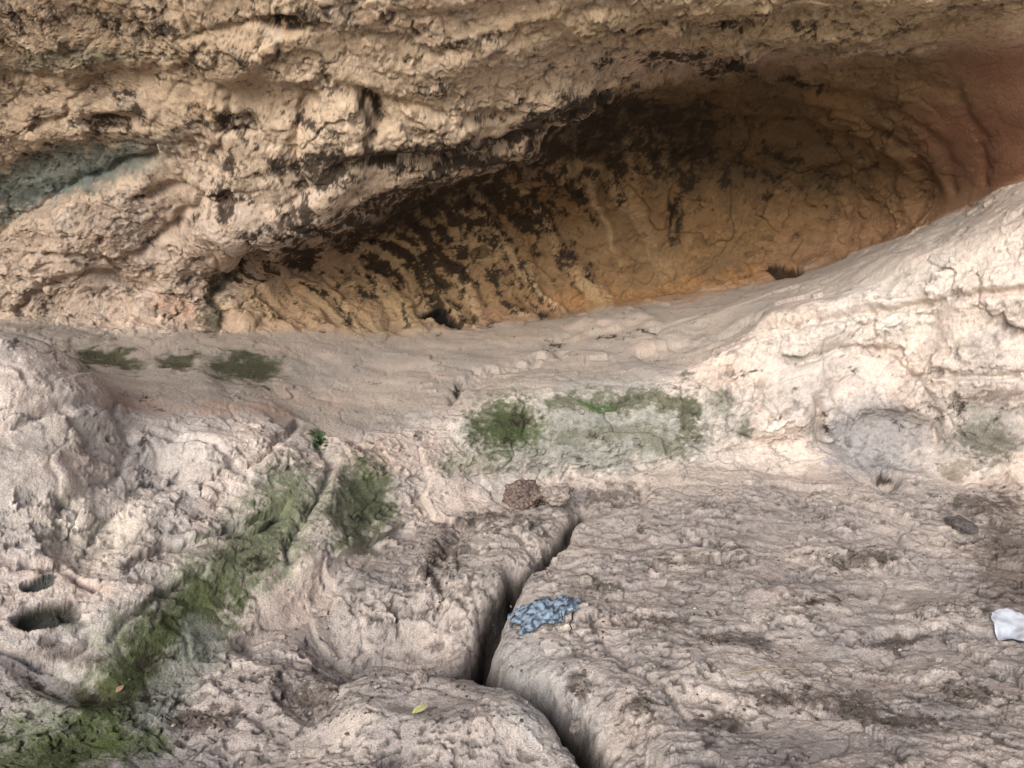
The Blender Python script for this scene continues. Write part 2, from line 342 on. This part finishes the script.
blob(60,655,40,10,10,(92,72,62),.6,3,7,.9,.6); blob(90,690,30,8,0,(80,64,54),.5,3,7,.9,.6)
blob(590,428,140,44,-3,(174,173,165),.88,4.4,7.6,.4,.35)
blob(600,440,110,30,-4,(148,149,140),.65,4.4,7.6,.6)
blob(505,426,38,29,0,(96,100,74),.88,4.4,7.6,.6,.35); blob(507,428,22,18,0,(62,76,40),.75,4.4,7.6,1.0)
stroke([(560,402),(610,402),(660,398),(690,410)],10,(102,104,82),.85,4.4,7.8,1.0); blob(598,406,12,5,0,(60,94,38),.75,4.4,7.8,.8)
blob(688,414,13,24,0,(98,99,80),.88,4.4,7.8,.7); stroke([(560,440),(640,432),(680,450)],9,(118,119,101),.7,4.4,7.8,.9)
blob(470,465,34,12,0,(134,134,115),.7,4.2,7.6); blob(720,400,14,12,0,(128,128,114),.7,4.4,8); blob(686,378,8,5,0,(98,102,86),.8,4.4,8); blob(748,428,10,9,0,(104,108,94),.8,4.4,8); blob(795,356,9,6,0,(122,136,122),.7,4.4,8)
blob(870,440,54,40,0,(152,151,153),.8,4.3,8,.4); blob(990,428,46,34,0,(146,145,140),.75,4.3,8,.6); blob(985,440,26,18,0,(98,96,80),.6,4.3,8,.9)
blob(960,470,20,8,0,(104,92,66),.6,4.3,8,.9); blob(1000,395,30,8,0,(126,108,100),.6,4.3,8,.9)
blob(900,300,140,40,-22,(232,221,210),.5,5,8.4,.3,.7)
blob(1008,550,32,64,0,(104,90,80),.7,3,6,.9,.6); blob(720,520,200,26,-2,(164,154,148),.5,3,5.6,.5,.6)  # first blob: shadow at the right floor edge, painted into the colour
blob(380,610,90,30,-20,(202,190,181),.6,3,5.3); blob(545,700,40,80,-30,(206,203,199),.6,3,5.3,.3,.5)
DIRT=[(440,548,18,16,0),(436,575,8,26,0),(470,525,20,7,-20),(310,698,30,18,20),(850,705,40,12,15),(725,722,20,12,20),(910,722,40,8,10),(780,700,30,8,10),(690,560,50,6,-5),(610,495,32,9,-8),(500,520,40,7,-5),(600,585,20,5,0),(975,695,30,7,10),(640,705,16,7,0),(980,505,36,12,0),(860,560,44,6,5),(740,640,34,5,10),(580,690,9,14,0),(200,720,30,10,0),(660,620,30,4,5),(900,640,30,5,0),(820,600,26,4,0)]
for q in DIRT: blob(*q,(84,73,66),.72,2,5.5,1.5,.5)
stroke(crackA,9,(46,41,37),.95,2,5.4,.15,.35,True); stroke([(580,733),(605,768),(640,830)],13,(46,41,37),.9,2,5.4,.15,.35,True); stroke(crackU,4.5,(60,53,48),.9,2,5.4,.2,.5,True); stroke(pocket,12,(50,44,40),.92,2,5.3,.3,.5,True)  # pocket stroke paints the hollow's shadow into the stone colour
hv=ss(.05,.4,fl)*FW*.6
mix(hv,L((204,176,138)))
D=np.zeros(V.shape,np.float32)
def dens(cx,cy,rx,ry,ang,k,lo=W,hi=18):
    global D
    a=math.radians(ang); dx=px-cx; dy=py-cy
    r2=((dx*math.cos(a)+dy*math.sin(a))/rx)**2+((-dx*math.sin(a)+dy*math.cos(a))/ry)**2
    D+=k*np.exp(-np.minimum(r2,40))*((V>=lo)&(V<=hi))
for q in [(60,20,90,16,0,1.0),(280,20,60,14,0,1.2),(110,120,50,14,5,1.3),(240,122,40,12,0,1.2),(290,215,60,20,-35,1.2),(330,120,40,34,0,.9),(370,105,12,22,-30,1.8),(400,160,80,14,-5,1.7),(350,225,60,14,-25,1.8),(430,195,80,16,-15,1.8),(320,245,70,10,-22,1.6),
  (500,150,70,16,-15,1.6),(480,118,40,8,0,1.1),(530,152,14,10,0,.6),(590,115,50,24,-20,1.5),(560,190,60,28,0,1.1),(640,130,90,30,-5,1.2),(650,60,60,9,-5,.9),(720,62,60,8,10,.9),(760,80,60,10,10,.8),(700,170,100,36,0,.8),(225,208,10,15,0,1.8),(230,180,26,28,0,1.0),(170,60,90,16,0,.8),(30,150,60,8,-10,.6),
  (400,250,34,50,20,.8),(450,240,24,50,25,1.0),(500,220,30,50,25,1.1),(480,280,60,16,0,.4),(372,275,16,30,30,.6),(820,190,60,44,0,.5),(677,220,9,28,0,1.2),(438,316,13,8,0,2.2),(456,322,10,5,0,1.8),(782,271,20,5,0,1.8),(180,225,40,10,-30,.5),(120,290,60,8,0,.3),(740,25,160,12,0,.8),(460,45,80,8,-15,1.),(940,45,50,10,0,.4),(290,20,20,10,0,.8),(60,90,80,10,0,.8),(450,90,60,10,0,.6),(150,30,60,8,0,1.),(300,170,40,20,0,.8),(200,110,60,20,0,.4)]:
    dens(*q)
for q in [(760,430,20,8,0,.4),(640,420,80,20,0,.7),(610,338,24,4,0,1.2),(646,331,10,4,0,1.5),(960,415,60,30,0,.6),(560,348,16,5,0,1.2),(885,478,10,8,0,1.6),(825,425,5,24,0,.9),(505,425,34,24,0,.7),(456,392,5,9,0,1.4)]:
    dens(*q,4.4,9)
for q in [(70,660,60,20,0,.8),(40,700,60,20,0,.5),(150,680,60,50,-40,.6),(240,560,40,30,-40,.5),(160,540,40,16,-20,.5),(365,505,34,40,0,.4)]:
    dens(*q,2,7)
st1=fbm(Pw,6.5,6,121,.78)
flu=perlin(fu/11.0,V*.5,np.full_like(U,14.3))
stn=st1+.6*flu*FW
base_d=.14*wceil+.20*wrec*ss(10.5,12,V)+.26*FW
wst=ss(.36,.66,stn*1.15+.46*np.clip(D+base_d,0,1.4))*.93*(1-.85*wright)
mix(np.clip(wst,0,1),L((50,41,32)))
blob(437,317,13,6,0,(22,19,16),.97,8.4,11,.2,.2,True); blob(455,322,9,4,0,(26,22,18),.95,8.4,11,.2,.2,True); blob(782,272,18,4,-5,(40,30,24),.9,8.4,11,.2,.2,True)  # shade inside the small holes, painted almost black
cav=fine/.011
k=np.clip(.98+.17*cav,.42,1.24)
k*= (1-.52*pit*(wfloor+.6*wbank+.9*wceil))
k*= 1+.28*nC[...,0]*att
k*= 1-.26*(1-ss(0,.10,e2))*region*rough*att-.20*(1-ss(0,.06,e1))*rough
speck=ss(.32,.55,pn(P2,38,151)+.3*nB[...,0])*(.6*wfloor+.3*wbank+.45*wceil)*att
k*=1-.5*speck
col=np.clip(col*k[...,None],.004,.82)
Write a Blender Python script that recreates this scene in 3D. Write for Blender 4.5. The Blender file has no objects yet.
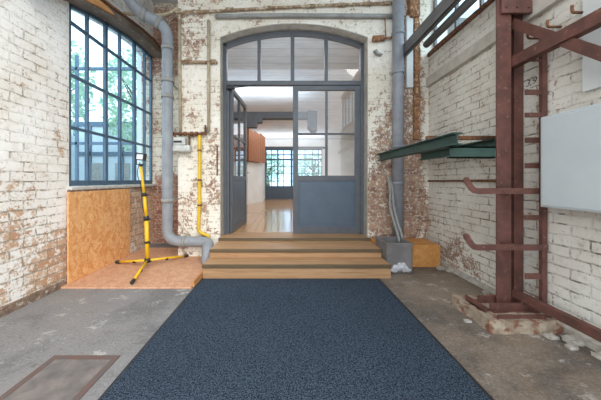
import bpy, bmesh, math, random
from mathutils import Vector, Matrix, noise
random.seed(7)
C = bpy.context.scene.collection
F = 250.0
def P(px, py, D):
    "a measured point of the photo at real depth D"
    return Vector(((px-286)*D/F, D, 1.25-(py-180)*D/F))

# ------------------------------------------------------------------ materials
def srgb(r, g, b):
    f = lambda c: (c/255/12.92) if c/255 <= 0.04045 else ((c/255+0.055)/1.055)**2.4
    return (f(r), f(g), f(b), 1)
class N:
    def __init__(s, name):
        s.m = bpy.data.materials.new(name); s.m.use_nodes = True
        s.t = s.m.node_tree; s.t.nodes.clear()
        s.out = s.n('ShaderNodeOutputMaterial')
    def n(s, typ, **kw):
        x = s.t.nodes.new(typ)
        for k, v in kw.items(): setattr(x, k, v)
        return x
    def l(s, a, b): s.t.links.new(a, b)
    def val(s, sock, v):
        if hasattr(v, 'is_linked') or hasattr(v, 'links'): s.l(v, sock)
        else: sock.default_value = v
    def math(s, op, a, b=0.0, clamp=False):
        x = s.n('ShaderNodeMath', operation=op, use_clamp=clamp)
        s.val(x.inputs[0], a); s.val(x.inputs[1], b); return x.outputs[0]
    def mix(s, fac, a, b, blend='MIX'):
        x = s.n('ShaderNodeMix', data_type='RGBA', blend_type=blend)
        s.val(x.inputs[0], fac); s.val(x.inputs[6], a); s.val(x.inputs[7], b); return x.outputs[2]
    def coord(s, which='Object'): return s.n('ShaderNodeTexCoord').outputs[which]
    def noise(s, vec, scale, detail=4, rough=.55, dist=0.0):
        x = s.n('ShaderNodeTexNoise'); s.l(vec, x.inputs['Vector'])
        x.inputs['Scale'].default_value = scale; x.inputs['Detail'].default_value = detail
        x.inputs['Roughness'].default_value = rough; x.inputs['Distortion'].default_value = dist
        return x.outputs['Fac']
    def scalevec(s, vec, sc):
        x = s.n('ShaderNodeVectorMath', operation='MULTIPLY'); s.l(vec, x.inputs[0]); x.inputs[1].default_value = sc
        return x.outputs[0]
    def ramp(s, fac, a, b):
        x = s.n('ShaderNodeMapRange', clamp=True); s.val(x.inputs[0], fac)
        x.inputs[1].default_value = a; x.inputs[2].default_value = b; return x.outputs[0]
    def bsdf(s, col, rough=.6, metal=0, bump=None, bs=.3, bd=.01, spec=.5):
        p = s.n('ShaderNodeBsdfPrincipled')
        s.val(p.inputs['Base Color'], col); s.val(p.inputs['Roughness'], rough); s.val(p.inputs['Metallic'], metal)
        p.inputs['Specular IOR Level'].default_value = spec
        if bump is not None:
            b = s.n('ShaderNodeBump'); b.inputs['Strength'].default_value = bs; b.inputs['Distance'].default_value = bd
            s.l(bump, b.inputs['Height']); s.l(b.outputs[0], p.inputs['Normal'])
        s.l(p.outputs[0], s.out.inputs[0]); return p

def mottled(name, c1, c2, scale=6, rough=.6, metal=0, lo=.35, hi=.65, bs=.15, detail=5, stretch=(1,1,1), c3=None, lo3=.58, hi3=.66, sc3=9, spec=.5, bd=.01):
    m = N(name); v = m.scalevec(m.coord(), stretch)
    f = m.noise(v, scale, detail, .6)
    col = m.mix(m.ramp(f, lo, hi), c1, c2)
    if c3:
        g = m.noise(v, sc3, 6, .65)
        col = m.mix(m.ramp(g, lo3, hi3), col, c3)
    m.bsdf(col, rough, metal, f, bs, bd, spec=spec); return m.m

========

Find every line in the records that contains the word "from"; copy those lines.

The Blender Python script for this scene continues. Write part 2, from line 342 on. This part finishes the script.
from mathutils import Vector, Matrix, noise